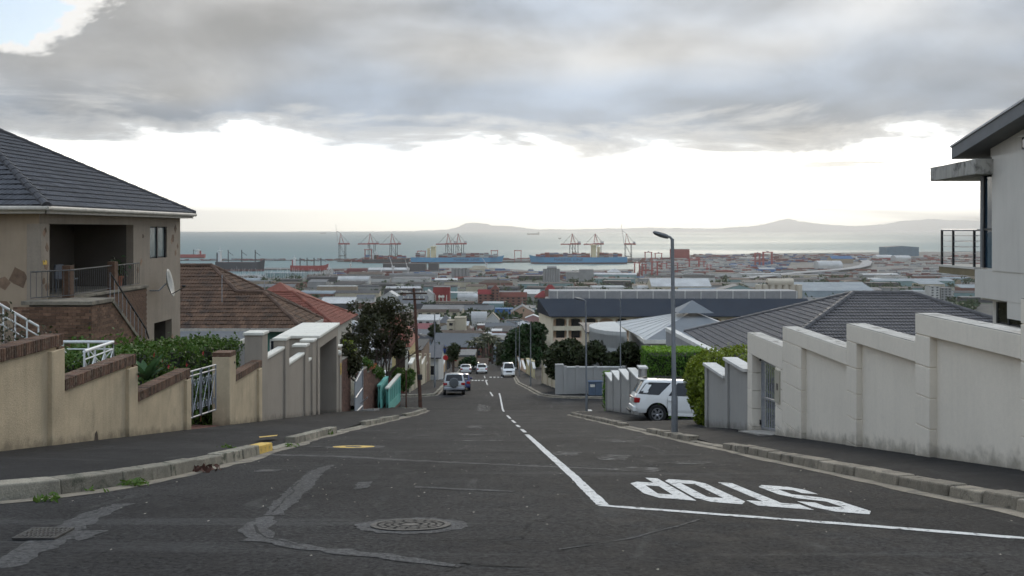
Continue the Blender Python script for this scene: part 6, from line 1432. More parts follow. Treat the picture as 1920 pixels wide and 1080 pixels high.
def hedge(label, corners, n, size, m, mtop, core_in=.12, bulge=0., jag=.06, name='hedge'):
    """corners: 8 points like hexa; leaves over its faces"""
    c = [Vector(p) for p in corners]; cen = sum(c, Vector()) / 8; t = thing(name, (cen.x, cen.y, min(p.z for p in c)), label, 'hedge')
    MB().hexa([p.lerp(cen, core_in) for p in c]).build('hedge_core', m_hibd, t)
    fs = [((0, 1, 5, 4), 0), ((1, 2, 6, 5), 0), ((3, 0, 4, 7), 0), ((4, 5, 6, 7), 1), ((2, 3, 7, 6), 0)]
    ar = [((c[f[1]] - c[f[0]]).cross(c[f[3]] - c[f[0]])).length for f, _ in fs]; tot = sum(ar); P0, N0, P1, N1 = [], [], [], []
    for (f, top), A in zip(fs, ar):
        k = int(n * A / tot); u, v = rng.random(k), rng.random(k); q = [np.array(c[i]) for i in f]
        p = (q[0][None] * ((1 - u) * (1 - v))[:, None] + q[1][None] * (u * (1 - v))[:, None] + q[2][None] * (u * v)[:, None] + q[3][None] * ((1 - u) * v)[:, None])
        nn = np.cross(q[1] - q[0], q[3] - q[0]); nn /= np.linalg.norm(nn)
        if np.dot(nn, (q[0] + q[2]) / 2 - np.array(cen)) < 0: nn = -nn
        low = np.sin(p[:, 0] * 3.1 + p[:, 2] * 2.3) * np.sin(p[:, 1] * 2.7 + p[:, 2] * 1.9)
        p = p + nn * (rng.normal(0, jag, k) + bulge * low)[:, None]
        (P1 if top else P0).append(p); (N1 if top else N0).append(np.repeat(nn[None], k, 0))
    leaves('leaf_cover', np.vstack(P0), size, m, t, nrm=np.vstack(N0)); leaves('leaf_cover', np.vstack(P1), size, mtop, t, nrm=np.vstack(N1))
    return t
def hx(x0, x1, y0, y1, z0, z1, slope=0.): return [(x0, y0, z0), (x1, y0, z0), (x1, y1, z0 + slope), (x0, y1, z0 + slope), (x0, y0, z1), (x1, y0, z1), (x1, y1, z1), (x0, y1, z1)]
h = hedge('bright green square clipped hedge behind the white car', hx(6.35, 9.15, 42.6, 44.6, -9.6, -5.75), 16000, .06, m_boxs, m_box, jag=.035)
h = hedge('golden green hedge bulging over the white car bonnet', hx(6.75, 8.9, 28.9, 32.4, -5.4, -4.30), 6000, .07, m_yel, m_yel, bulge=.12, jag=.08)
q = clumps(13000, [(6.6, 31.9, -4.85), (6.4, 31.5, -5.2), (6.35, 31.0, -4.9), (6.35, 30.5, -5.3), (6.4, 29.8, -5.0), (6.45, 29.2, -5.2), (6.4, 29.4, -5.8), (6.4, 30.6, -5.8), (6.5, 29.3, -6.3), (6.45, 31.4, -5.75), (6.45, 30.2, -6.2), (6.6, 31.0, -6.15), (6.5, 30.0, -4.8)], [.46, .46, .46, .46, .46, .46, .46, .44, .34, .40, .40, .3, .46]); leaves('overhanging_foliage', q, .065, m_yel, h)
MB().hexa(hx(6.5, 8.6, 29.1, 31.6, -6.0, -4.6)).build('hedge_core', m_hibd, h)
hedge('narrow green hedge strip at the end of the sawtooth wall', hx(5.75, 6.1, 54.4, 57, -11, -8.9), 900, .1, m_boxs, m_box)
hedge('low golden hedge behind the short grey wall', hx(6.7, 8.4, 23.6, 28.6, -5.5, -3.75), 3500, .085, m_yel, m_yel, bulge=.08)
h = hedge('dark green hibiscus hedge with red flowers behind the cream wall', hx(-11.0, -9.9, 19.5, 33.0, -6.4, -3.9, -1.2)[:4] + [(-11.0, 19.5, -2.75), (-9.9, 19.5, -2.8), (-9.9, 33, -4.05), (-11, 33, -4.0)], 30000, .075, m_hib, m_hib, bulge=.12, jag=.09)
for k in range(16):
    p = Vector((-9.82, rng.uniform(20, 31), 0)); f = (p.y - 19.5) / 13.5; p.z = -2.9 - 1.2 * f - rng.uniform(.0, .75); b = MB()
    for i in range(5): a = 2 * math.pi * i / 5; b.poly([p, p + Vector((.03, .05 * math.cos(a - .5), .05 * math.sin(a - .5))), p + Vector((.04, .085 * math.cos(a), .085 * math.sin(a))), p + Vector((.03, .05 * math.cos(a + .5), .05 * math.sin(a + .5)))])
    b.build('flower', m_flw, h, fix=False)
hedge('green shrub border inside the iron gate', hx(-10.5, -9.3, 22.6, 27.0, -5.6, -4.3), 4000, .1, m_hib, m_hib, bulge=.2, jag=.12)
hedge('dark shrubs filling the garden below the terrace', hx(-12.2, -10.9, 17.0, 26.0, -6.0, -3.3), 7000, .10, m_hib, m_hib, bulge=.25, jag=.16)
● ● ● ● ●
Short exercise: Lines containing the string "behind" are to be selected and copied.

Finished answer:
h = hedge('bright green square clipped hedge behind the white car', hx(6.35, 9.15, 42.6, 44.6, -9.6, -5.75), 16000, .06, m_boxs, m_box, jag=.035)
hedge('low golden hedge behind the short grey wall', hx(6.7, 8.4, 23.6, 28.6, -5.5, -3.75), 3500, .085, m_yel, m_yel, bulge=.08)
h = hedge('dark green hibiscus hedge with red flowers behind the cream wall', hx(-11.0, -9.9, 19.5, 33.0, -6.4, -3.9, -1.2)[:4] + [(-11.0, 19.5, -2.75), (-9.9, 19.5, -2.8), (-9.9, 33, -4.05), (-11, 33, -4.0)], 30000, .075, m_hib, m_hib, bulge=.12, jag=.09)